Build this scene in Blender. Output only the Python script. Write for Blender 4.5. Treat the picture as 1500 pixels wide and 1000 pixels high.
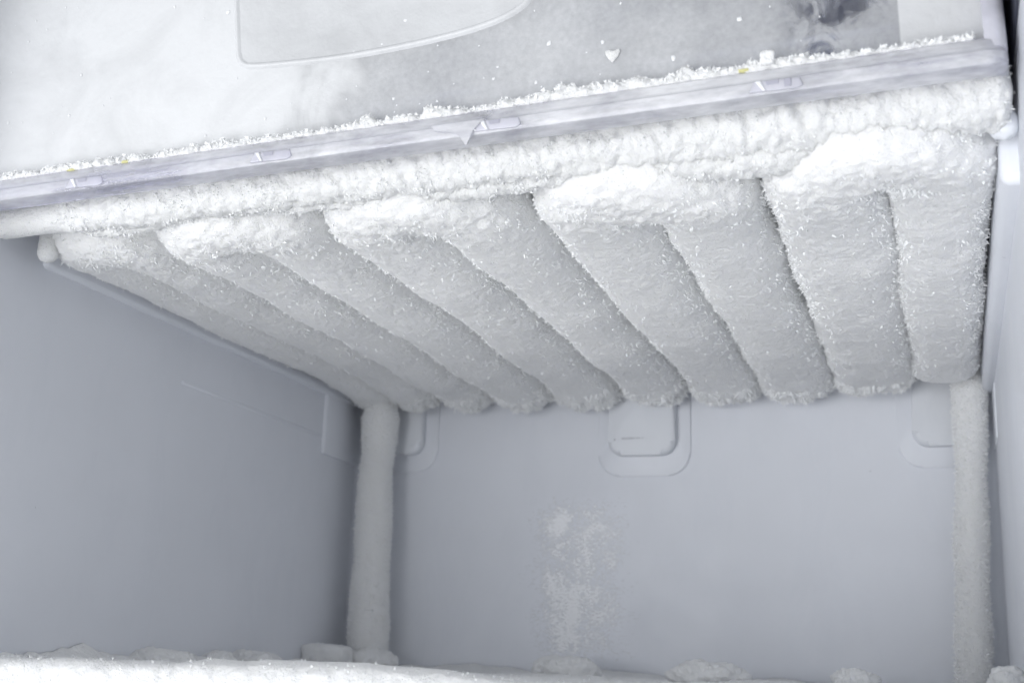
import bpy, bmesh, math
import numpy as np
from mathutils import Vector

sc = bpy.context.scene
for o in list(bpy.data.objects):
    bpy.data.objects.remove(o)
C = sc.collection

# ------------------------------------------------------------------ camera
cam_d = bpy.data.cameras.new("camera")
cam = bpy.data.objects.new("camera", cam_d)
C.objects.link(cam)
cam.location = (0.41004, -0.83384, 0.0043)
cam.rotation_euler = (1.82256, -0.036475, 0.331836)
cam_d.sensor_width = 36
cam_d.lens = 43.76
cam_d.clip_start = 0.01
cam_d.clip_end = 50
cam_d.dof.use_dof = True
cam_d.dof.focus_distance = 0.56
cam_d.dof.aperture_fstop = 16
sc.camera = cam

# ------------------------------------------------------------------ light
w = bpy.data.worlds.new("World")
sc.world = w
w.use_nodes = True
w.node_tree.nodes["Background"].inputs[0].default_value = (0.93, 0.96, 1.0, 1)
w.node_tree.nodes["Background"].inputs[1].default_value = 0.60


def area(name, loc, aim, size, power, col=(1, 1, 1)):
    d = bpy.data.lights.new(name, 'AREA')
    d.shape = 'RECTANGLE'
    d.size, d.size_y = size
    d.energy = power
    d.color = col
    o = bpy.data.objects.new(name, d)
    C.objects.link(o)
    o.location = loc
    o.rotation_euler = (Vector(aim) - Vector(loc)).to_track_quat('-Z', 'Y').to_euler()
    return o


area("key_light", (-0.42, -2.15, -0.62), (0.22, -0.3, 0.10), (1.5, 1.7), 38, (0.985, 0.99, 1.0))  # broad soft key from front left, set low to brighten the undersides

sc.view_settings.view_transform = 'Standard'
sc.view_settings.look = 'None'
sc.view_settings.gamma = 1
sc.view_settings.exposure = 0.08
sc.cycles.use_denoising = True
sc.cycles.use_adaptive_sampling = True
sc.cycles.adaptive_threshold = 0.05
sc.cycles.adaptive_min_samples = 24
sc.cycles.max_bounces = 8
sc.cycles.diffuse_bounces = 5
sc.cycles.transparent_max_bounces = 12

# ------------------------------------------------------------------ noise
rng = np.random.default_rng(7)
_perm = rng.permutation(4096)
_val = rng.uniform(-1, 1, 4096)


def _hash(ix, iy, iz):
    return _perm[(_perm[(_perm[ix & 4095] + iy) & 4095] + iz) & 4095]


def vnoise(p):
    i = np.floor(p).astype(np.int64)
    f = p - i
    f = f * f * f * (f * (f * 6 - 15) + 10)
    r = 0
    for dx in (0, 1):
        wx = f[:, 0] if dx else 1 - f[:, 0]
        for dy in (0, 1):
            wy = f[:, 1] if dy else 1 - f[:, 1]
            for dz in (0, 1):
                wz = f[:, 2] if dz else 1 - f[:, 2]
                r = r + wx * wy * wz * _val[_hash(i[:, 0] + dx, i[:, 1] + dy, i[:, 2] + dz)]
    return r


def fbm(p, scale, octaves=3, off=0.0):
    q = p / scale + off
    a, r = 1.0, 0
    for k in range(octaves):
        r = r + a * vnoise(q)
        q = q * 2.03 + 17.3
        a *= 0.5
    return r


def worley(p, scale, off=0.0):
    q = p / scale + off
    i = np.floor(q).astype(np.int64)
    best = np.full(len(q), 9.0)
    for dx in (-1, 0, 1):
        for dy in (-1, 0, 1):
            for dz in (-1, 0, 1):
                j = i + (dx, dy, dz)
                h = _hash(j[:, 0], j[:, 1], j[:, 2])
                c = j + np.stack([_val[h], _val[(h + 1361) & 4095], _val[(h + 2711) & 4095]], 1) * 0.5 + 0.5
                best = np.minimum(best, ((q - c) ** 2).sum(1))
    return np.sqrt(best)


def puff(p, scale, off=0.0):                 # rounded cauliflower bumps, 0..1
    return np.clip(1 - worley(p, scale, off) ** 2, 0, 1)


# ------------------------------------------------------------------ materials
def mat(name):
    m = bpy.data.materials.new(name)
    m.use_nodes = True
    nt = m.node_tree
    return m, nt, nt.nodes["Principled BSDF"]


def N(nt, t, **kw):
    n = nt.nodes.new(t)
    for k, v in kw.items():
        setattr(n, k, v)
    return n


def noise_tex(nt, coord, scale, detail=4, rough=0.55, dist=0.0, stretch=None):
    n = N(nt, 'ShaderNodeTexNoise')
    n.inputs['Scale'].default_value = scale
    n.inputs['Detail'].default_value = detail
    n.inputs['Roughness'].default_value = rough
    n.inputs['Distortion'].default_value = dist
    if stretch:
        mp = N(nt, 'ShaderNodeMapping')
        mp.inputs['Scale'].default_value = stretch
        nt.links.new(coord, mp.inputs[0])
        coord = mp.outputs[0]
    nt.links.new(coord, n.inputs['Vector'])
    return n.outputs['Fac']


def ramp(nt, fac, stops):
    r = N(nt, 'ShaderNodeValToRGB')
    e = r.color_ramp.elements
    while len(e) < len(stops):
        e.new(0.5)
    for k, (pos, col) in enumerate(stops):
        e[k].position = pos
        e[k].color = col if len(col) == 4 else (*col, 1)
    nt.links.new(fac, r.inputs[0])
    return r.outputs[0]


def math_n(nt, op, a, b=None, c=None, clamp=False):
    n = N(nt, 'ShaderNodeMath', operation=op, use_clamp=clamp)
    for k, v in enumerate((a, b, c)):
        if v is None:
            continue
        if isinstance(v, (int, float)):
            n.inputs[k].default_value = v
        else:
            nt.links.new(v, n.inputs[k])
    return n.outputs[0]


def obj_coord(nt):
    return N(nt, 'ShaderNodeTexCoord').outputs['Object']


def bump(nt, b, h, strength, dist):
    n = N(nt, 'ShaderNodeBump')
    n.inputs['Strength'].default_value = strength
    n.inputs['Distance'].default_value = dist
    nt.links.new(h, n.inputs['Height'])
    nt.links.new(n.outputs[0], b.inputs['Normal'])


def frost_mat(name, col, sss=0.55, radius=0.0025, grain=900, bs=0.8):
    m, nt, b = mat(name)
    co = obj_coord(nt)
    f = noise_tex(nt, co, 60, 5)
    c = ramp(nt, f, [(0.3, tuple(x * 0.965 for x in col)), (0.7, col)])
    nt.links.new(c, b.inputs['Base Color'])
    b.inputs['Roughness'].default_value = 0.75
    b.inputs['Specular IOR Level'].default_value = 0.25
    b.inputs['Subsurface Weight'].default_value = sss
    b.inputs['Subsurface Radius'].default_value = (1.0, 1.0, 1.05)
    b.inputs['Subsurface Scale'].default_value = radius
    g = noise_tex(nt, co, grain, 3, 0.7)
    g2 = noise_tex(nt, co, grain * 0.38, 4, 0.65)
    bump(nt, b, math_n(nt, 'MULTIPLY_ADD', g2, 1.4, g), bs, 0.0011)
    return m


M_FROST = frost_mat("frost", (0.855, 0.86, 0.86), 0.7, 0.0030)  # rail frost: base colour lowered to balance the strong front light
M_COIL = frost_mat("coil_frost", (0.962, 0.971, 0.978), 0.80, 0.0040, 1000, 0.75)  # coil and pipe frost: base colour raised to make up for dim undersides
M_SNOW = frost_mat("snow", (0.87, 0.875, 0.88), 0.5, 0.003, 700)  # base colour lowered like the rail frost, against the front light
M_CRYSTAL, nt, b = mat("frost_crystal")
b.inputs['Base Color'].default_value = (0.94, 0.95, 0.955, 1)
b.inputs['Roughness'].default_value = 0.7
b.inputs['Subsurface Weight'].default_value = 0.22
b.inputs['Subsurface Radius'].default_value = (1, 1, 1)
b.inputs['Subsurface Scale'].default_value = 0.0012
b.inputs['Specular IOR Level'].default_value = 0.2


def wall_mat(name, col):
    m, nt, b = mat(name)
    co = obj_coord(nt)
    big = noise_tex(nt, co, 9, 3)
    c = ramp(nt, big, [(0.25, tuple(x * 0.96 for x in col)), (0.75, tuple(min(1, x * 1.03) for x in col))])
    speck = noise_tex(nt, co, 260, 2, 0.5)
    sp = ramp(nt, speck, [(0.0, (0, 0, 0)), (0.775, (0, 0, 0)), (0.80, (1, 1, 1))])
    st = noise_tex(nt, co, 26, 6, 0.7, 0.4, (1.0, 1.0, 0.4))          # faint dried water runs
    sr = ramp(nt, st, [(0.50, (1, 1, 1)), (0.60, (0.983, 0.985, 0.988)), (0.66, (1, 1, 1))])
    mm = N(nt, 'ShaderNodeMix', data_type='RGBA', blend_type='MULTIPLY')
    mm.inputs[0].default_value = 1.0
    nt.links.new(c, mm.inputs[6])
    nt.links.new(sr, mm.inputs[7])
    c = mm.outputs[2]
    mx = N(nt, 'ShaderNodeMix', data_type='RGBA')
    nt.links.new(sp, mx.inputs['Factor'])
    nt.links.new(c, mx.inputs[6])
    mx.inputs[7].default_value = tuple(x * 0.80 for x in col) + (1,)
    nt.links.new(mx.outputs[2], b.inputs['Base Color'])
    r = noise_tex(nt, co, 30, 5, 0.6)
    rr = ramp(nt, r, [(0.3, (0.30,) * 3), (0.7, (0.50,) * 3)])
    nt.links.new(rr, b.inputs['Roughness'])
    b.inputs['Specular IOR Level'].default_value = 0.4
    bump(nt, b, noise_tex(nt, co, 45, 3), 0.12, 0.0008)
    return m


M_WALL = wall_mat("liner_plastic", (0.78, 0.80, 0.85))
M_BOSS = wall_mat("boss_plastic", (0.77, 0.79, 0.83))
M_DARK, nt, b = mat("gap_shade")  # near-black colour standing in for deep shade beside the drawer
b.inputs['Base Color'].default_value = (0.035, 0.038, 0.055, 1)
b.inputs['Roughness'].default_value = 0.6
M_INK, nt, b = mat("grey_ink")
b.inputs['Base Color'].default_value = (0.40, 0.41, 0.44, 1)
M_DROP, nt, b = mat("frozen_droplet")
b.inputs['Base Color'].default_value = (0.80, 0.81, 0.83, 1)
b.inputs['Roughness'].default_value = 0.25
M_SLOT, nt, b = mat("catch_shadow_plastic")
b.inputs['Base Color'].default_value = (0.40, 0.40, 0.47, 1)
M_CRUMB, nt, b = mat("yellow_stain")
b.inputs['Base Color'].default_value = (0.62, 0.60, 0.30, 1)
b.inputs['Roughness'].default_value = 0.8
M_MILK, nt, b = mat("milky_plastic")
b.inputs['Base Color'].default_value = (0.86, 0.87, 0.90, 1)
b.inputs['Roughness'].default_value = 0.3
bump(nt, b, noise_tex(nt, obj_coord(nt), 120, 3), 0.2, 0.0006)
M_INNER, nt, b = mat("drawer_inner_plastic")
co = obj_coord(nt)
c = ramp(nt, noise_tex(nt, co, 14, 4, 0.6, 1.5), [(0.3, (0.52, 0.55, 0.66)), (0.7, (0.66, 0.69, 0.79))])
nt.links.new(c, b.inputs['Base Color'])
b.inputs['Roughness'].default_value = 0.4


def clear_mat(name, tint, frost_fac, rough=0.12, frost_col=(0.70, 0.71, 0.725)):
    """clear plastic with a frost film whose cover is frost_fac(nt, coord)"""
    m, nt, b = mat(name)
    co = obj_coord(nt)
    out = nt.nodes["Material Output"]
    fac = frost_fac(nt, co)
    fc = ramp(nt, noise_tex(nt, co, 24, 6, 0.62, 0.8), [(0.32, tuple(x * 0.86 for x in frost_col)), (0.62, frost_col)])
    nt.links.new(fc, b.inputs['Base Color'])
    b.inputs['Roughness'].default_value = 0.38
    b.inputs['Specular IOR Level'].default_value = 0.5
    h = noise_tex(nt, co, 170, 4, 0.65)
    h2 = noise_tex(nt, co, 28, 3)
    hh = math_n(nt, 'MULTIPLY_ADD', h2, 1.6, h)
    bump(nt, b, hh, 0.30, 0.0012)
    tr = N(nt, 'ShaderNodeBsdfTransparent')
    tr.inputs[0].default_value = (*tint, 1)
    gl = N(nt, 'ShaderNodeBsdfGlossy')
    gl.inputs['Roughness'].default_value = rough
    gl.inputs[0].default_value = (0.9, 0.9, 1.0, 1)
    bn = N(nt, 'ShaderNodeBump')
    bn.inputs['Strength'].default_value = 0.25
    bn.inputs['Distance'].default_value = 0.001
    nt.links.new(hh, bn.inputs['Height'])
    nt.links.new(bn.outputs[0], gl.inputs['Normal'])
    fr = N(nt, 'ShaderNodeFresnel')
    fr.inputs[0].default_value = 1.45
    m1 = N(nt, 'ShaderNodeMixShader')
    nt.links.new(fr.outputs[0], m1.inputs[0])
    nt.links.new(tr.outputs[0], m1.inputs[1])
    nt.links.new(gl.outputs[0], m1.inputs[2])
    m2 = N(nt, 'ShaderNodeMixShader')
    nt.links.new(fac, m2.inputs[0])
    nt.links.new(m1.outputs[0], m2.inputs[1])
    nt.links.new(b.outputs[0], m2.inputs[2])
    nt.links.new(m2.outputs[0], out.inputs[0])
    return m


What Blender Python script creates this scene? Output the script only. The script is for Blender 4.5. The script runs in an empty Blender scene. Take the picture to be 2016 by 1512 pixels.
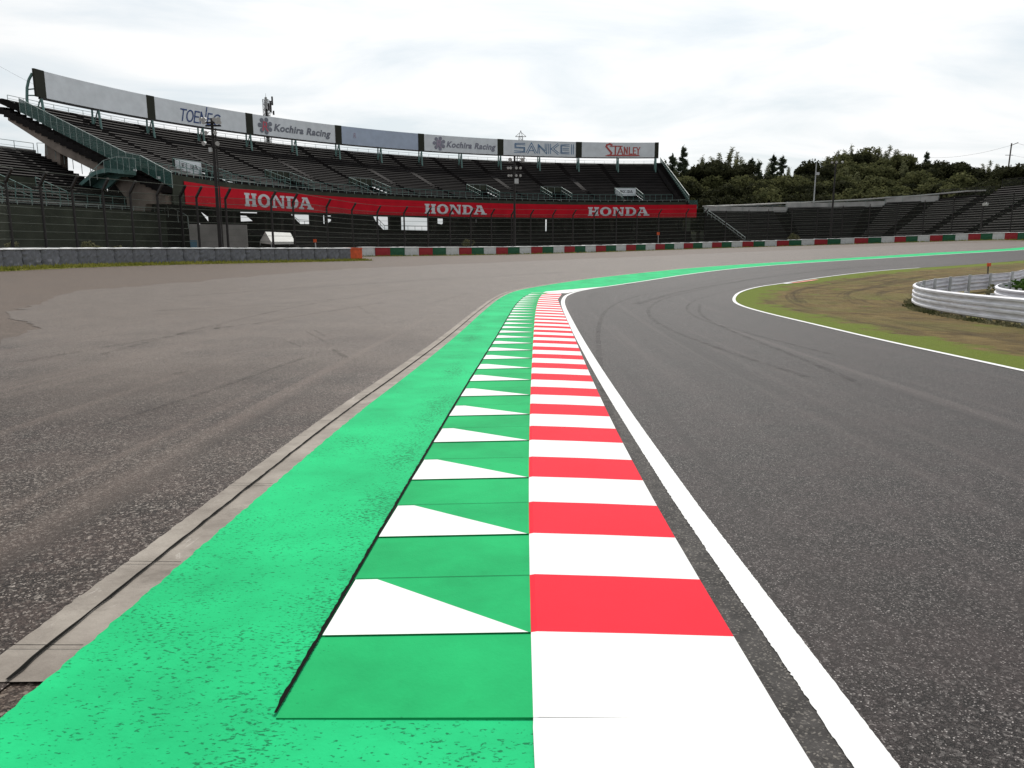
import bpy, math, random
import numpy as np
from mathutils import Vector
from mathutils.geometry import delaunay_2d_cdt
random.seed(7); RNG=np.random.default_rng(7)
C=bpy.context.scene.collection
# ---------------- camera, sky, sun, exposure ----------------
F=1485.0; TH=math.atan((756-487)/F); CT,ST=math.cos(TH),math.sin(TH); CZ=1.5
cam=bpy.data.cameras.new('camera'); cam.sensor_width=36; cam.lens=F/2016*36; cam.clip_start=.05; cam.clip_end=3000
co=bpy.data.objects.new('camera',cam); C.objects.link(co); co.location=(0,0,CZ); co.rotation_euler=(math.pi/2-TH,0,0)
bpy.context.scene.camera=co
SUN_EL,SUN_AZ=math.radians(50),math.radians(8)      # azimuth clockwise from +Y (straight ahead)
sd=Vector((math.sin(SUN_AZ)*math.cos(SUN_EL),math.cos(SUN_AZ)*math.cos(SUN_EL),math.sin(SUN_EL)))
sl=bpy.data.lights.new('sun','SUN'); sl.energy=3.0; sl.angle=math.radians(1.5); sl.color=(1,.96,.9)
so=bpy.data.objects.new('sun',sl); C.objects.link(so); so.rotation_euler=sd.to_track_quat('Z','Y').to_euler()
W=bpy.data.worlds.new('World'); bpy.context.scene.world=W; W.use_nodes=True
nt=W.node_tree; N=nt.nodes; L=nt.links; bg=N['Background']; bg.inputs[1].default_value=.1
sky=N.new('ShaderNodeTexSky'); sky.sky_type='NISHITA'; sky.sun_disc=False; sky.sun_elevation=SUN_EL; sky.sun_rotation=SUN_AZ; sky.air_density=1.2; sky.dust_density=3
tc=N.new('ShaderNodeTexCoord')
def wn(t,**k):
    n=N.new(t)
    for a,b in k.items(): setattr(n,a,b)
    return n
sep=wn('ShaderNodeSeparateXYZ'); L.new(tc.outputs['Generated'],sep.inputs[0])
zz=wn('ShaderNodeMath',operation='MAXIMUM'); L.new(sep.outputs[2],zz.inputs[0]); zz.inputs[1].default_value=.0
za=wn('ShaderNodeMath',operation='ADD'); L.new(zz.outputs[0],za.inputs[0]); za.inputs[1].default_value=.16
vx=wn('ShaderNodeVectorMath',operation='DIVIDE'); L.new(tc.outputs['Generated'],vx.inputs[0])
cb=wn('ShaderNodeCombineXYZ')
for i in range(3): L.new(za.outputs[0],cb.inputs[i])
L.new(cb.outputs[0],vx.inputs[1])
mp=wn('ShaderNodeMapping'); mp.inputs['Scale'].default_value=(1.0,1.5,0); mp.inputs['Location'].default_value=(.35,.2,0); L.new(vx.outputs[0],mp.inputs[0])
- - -
Directions: Up to and including the line containing "(0.985, 0.99, 1.0))", quote each line of the entries above from the very first, please, exactly and without images.

Task result:
Build this scene in Blender. Output only the Python script. Write for Blender 4.5. Treat the picture as 1500 pixels wide and 1000 pixels high.
import bpy, bmesh, math
import numpy as np
from mathutils import Vector

sc = bpy.context.scene
for o in list(bpy.data.objects):
    bpy.data.objects.remove(o)
C = sc.collection

# ------------------------------------------------------------------ camera
cam_d = bpy.data.cameras.new("camera")
cam = bpy.data.objects.new("camera", cam_d)
C.objects.link(cam)
cam.location = (0.41004, -0.83384, 0.0043)
cam.rotation_euler = (1.82256, -0.036475, 0.331836)
cam_d.sensor_width = 36
cam_d.lens = 43.76
cam_d.clip_start = 0.01
cam_d.clip_end = 50
cam_d.dof.use_dof = True
cam_d.dof.focus_distance = 0.56
cam_d.dof.aperture_fstop = 16
sc.camera = cam

# ------------------------------------------------------------------ light
w = bpy.data.worlds.new("World")
sc.world = w
w.use_nodes = True
w.node_tree.nodes["Background"].inputs[0].default_value = (0.93, 0.96, 1.0, 1)
w.node_tree.nodes["Background"].inputs[1].default_value = 0.60


def area(name, loc, aim, size, power, col=(1, 1, 1)):
    d = bpy.data.lights.new(name, 'AREA')
    d.shape = 'RECTANGLE'
    d.size, d.size_y = size
    d.energy = power
    d.color = col
    o = bpy.data.objects.new(name, d)
    C.objects.link(o)
    o.location = loc
    o.rotation_euler = (Vector(aim) - Vector(loc)).to_track_quat('-Z', 'Y').to_euler()
    return o


area("key_light", (-0.42, -2.15, -0.62), (0.22, -0.3, 0.10), (1.5, 1.7), 38, (0.985, 0.99, 1.0))  # broad soft key from front left, set low to brighten the undersides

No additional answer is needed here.